La Turchia presto potenza mediorientale?

16/06/2011

Liberamente tratto da un’analisi di George Friedman per Strategic Forecast, 14 giugno 2011.

 

Il partito Giustizia e Sviluppo (AK) ha nuovamente vinto le elezioni del 12 giugno scorso, e governerà il paese per il terzo mandato consecutivo; tuttavia non è riuscito a raggiungere i due terzi dei seggi necessari per modificare la costituzione unilateralmente. Circa la metà dell’elettorato ha votato per gli altri partiti, di cui il più numeroso è il Partito Repubblicano del Popolo (CHP), di orientamento laico, che ha ottenuto circa il 26%.

Il partito AK negli ultimi anni ha cambiato il volto della Turchia sia in politica interna che in politica estera.

 

·      In politica interna l’AK ha sempre riconosciuto il valore culturale dell’islam e ha introdotto elementi religiosi nella vita politica del paese; non è ancora riuscito a rimodellare le istituzioni turche su principi islamici, ma i movimenti secolari e nazionalisti sono preoccupati per i costanti attacchi alla laicità dello stato – ad esempio al diritto di non portare il velo negli uffici pubblici.

·      L’islamismo militante dell’AK influenza anche la politica estera del paese. La Turchia è il paese più ricco e militarmente più potente in medio oriente, e il fatto che sia orientato verso l’islamismo non può che destare preoccupazioni in Occidente. Infatti non è semplice contenere – né tantomeno invadere – un paese con il più grande esercito d’Europa e con un’economia che cresce al ritmo dell’8,9% annuo. Se la deriva islamista continuasse, sarebbe una catastrofe per tutti i paesi limitrofi – e non solo.

La Turchia si trova in posizione strategica a cavallo fra il Mar Nero e il Mediterraneo, controlla parte del Caucaso e confina con l’Iran. Perciò è sempre stato al centro dell’attenzione internazionale.

Dopo la Seconda Guerra Mondiale, Ankara si avvicinò agli Stati Uniti perché spinta dal comune interesse antisovietico; anche l’alleanza con Israele era dovuta alla necessità di contenere i paesi arabi filo-sovietici. Ma con la fine della Guerra Fredda e il crollo dell’URSS il cemento dell’alleanza fra Turchia e occidente è venuto meno. Quando gli USA iniziarono la guerra al radicalismo islamico dopo l’attacco alle torri gemelle nel 2001, la Turchia iniziò a defilarsi.   

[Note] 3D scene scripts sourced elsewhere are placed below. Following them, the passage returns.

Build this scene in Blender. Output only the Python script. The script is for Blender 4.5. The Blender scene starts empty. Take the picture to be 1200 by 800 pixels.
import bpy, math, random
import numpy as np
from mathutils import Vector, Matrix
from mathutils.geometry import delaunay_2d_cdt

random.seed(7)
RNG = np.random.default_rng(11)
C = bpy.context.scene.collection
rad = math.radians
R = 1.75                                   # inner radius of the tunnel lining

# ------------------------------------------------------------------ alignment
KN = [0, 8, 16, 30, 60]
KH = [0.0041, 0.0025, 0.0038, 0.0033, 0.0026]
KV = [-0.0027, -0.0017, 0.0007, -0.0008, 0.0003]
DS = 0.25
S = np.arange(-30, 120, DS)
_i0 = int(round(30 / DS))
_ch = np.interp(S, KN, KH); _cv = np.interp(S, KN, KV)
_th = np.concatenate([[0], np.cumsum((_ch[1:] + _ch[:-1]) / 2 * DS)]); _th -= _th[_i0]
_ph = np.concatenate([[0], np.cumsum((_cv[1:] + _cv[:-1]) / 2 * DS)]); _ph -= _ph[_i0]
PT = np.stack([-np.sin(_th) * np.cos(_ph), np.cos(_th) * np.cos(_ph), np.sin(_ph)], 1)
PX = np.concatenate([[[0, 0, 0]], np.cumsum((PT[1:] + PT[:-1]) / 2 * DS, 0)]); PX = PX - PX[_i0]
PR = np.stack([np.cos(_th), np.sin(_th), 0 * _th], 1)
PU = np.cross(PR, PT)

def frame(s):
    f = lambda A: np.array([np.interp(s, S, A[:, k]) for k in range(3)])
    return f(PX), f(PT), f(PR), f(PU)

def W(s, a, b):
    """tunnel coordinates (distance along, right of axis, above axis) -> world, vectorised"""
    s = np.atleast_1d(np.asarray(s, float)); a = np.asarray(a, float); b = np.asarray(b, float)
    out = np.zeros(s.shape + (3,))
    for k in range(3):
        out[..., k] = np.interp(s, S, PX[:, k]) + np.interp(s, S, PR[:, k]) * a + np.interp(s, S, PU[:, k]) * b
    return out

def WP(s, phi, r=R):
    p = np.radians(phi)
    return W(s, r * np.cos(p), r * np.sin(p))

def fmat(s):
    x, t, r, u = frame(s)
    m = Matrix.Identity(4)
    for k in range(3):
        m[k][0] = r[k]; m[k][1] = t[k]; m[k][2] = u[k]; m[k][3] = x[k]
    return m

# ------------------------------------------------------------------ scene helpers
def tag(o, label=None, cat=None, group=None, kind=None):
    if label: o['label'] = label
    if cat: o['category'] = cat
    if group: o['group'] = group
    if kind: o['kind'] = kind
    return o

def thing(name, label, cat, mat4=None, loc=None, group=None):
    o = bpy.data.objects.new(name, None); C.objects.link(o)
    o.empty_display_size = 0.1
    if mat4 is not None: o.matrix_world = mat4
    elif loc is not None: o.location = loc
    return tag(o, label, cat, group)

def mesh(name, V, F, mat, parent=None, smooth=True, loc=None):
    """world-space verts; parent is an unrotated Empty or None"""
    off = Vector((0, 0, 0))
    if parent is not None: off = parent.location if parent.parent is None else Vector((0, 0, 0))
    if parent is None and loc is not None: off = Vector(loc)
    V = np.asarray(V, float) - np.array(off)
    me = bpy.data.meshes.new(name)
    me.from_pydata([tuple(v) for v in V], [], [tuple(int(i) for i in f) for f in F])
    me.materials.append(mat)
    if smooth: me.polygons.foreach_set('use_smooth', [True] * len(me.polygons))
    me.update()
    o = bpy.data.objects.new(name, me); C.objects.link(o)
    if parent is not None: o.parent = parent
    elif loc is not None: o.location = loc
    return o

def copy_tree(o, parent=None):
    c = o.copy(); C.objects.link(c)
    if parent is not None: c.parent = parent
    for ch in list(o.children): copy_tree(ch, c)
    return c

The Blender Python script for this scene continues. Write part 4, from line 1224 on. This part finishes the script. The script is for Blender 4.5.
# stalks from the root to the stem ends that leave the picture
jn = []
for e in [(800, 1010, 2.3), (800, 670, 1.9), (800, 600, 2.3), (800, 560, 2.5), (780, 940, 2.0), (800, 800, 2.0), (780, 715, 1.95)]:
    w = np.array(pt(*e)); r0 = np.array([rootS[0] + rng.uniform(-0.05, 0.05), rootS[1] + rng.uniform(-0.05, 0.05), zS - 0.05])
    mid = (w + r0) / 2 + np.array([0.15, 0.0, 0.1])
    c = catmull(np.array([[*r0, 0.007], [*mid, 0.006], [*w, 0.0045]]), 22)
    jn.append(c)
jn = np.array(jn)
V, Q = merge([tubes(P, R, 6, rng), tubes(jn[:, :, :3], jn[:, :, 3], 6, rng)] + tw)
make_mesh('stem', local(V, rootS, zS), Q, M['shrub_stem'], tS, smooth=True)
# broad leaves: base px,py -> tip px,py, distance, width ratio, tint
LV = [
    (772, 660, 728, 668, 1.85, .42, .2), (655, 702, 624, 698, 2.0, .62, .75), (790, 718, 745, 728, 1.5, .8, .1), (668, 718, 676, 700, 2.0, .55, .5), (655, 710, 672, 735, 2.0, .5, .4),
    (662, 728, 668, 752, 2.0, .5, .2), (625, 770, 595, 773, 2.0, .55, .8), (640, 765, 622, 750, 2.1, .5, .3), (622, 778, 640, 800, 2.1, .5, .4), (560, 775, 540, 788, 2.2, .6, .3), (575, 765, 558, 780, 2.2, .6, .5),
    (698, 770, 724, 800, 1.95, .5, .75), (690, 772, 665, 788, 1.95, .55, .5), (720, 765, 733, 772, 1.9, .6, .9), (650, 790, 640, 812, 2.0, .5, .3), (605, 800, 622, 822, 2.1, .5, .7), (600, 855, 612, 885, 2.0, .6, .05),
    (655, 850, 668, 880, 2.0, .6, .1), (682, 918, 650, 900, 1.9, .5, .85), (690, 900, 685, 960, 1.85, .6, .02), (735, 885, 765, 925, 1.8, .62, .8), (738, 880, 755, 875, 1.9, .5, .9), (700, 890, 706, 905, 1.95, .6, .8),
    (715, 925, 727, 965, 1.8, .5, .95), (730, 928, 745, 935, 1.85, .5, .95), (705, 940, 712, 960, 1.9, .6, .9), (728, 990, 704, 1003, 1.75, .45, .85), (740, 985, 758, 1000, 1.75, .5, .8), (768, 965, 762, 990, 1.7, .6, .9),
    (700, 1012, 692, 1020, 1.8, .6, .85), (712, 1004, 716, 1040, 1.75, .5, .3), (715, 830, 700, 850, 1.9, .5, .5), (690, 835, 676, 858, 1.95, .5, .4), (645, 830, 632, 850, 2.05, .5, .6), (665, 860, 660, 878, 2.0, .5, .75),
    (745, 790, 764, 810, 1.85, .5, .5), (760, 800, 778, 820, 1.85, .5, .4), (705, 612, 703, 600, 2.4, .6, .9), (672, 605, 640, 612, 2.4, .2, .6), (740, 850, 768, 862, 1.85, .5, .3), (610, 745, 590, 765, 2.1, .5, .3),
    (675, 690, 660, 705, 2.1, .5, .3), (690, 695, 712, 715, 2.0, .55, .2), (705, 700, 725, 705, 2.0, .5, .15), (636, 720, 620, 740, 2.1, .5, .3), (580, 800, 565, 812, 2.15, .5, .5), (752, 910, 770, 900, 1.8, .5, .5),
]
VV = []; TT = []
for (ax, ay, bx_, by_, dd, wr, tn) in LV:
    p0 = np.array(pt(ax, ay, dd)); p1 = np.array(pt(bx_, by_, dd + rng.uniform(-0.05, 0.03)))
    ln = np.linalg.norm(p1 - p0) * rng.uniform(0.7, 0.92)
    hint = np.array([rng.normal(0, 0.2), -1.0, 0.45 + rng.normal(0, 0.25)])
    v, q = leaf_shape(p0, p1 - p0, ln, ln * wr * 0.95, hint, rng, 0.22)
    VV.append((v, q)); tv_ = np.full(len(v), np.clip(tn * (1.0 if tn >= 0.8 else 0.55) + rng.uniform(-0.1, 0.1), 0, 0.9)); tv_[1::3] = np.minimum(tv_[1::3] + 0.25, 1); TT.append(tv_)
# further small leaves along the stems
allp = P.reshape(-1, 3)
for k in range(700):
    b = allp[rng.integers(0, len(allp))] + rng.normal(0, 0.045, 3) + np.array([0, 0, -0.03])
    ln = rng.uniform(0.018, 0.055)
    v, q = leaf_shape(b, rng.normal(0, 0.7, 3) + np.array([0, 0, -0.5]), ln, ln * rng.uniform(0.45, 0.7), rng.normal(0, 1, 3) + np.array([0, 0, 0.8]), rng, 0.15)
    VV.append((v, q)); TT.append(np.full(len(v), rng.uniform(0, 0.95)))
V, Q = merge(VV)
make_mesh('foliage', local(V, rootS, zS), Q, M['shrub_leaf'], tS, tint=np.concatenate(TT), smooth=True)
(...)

Una frattura evidente ci fu nel 2003, con l’invasione statunitense dell’Iraq: l’amministrazione Bush chiese alla Turchia – da un anno governata dal partito AK – di poter inviare una divisione nell’Iraq settentrionale passando su suolo turco, ma il governo turco rifiutò. Ankara non ruppe totalmente con Washington, continuò a garantire l’utilizzo dello spazio aereo e a partecipare a programmi di assistenza in Afghanistan.

Una frattura è avvenuta anche con l’Europa. Nel secolo scorso l’Unione Europea non aveva accettato l’ingresso della Turchia in Europa perché non sufficientemente sviluppata sul piano economico, ma poi l’economia turca è cresciuta a ritmi vertiginosi sorpassando parte dei paesi europei. L’UE ha continuato a opporsi per il problema dell’immigrazione: Francia, Germania e Gran Bretagna hanno già seri problemi con la minoranza islamica, e non voglion  un nuovo flusso di immigrati provenienti dalla Turchia. Ovviamente questo gioca a favore dell’AK, che sostiene di non aver voltato le spalle all’Europa, ma che l’Europa ha voltato le spalle alla Turchia.

Nel frattempo il mondo islamico ha cambiato aspetto e il livello di laicità in Turchia è calato notevolmente. La Turchia ha seguito – almeno in parte – le tendenze regionali,  preparandosi a diventare il nuovo leader dell’area mediorientale sull’onda di un crescente ‘ottomanesimo’:  il laicismo di Ataturk  non è utile per porsi alla testa degli Arabi del Medio Oriente, mentre la religione è un collante straordinario.

Le lunghe guerre in Iraq e in Afghanistan non hanno prodotto i risultati sperati: gli Stati Uniti non sono riusciti a installare governi laici nei due paesi, e ora stanno cercando di ritirarsi lasciando la regione in grande instabilità. Con il ritiro statunitense, la Turchia aumenterà certamente il suo ruolo regionale, ponendosi come unica potenza locale capace di proteggere il mondo arabo sunnita dall’imperialismo iraniano sciita.